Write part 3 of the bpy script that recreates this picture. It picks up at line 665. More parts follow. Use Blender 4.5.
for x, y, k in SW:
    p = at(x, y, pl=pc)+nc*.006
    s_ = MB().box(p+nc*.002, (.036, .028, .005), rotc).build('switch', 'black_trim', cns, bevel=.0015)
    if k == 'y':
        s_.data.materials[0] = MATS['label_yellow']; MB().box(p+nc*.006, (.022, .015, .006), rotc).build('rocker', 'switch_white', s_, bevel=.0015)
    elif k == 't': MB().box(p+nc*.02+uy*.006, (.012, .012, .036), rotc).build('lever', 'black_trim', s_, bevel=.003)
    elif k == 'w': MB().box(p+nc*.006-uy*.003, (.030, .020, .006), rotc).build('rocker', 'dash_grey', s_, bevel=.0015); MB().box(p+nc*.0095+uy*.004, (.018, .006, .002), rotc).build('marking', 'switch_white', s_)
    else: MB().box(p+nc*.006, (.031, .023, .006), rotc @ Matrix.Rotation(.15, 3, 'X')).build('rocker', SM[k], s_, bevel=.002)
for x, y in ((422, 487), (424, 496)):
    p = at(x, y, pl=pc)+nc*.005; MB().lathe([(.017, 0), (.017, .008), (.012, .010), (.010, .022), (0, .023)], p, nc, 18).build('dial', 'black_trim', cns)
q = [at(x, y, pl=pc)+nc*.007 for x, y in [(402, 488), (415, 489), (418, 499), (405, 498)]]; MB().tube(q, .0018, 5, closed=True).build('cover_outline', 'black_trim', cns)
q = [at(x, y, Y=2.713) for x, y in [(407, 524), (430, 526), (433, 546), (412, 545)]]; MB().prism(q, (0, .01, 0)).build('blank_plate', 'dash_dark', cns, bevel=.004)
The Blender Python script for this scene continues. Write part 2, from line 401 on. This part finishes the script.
*-*-*
### Exercise directions
Please reproduce the entire listing, exactly as shown.

### Output of the exercise
Write part 3 of the bpy script that recreates this picture. It picks up at line 665. More parts follow. Use Blender 4.5.
for x, y, k in SW:
    p = at(x, y, pl=pc)+nc*.006
    s_ = MB().box(p+nc*.002, (.036, .028, .005), rotc).build('switch', 'black_trim', cns, bevel=.0015)
    if k == 'y':
        s_.data.materials[0] = MATS['label_yellow']; MB().box(p+nc*.006, (.022, .015, .006), rotc).build('rocker', 'switch_white', s_, bevel=.0015)
    elif k == 't': MB().box(p+nc*.02+uy*.006, (.012, .012, .036), rotc).build('lever', 'black_trim', s_, bevel=.003)
    elif k == 'w': MB().box(p+nc*.006-uy*.003, (.030, .020, .006), rotc).build('rocker', 'dash_grey', s_, bevel=.0015); MB().box(p+nc*.0095+uy*.004, (.018, .006, .002), rotc).build('marking', 'switch_white', s_)
    else: MB().box(p+nc*.006, (.031, .023, .006), rotc @ Matrix.Rotation(.15, 3, 'X')).build('rocker', SM[k], s_, bevel=.002)
for x, y in ((422, 487), (424, 496)):
    p = at(x, y, pl=pc)+nc*.005; MB().lathe([(.017, 0), (.017, .008), (.012, .010), (.010, .022), (0, .023)], p, nc, 18).build('dial', 'black_trim', cns)
q = [at(x, y, pl=pc)+nc*.007 for x, y in [(402, 488), (415, 489), (418, 499), (405, 498)]]; MB().tube(q, .0018, 5, closed=True).build('cover_outline', 'black_trim', cns)
q = [at(x, y, Y=2.713) for x, y in [(407, 524), (430, 526), (433, 546), (412, 545)]]; MB().prism(q, (0, .01, 0)).build('blank_plate', 'dash_dark', cns, bevel=.004)
The Blender Python script for this scene continues. Write part 2, from line 401 on. This part finishes the script.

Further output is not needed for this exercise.